Incorporating Employee Feelings and Initiatives Into Business Decisions: What Is Three-Dimensional Leadership?

Great leaders don’t do it alone. They get help.

Successful executives and managers understand being a well-rounded, modern leader means practicing self-awareness and bettering individual leadership skills while listening to and incorporating the ideas of the employees around them.

Principles of three-dimensional leadership

The first step to becoming an accomplished leader is developing the three categories of three-dimensional leadership: personal, interpersonal and organizational.

The first dimension is entirely individual. Personal leadership deals with competencies that enable leaders to show their own effectiveness and includes accountability, credibility and ethical thinking.

The interpersonal dimension is about skills leaders need to work effectively with others. This includes communication skills, managing conflict and team building.

The third dimension to successful leadership is the organizational dimension, which deals with tools leaders must use at the right time, with the right people and with the right purpose. Organizational skills include change management, decision making and goal setting.

The more strengths a leader develops across these three dimensions, the higher the probability they achieve success and reach goals for their company.

Leadership in the modern world is not a one-way street where a leader leads and followers follow. It is much more dynamic and fluid, and smart leaders recognize gathering ideas from junior employees creates an open dialogue and can create powerful, company-wide change.

Change requires a critical mass of supporters. By incorporating employee feelings and initiatives into C-suite decisions, leaders develop a core group of supporters who are engaged in the company’s goals and future.

Leaders can enhance their team mentality by being transparent and communicating with employees about what their company is trying to do and why.

Three-dimensional leaders understand community must drive their company’s mission. Embracing a concept as powerful as the Culture of Good, for example, allows employees to build relationships with their coworkers and neighborhoods and becomes a factor in engagement and retention.

Including employees in business decisions empowers them with autonomy. TCC, the largest Verizon Authorized Retailer in the nation, gives individual employees and stores the opportunity to implement events and choose local charities independently to strengthen the Culture of Good throughout TCC and tailor it to each community.

By doing this, TCC leaders have created a way for their 3,000 employees to have a voice in what cause the company pursues and how, rather than those effort always coming from the top down. For example, some employees have taken the initiative to plan successful block parties with DJs and other events that involve the whole community where a store is located.

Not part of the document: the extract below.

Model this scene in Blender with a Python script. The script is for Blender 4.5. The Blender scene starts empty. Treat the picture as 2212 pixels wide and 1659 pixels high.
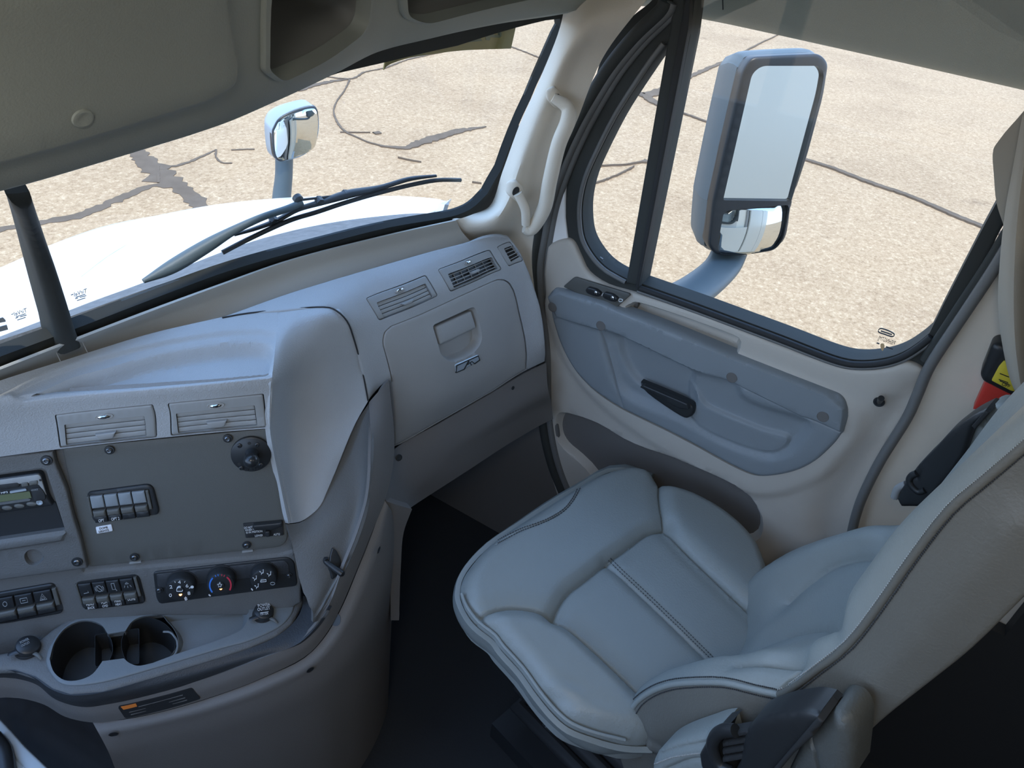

More money is spent on leadership development than any other area of corporate training, yet 71 percent of organizations don’t feel they are effective at developing leaders or that their leaders are able to lead the organization into the future, according to a Brandon Hall Group State of Leadership Development report.

Executives and managers who are visible, three-dimensional leaders always learning and listening to others can turn around that mentality and ensure employees the company is in good hands with good intentions.

Leaders who rely on “we” rather than “I” and integrate the ideas and listen to the feelings of all levels of employees will harness the power of the crowd — and unleash real results in their companies.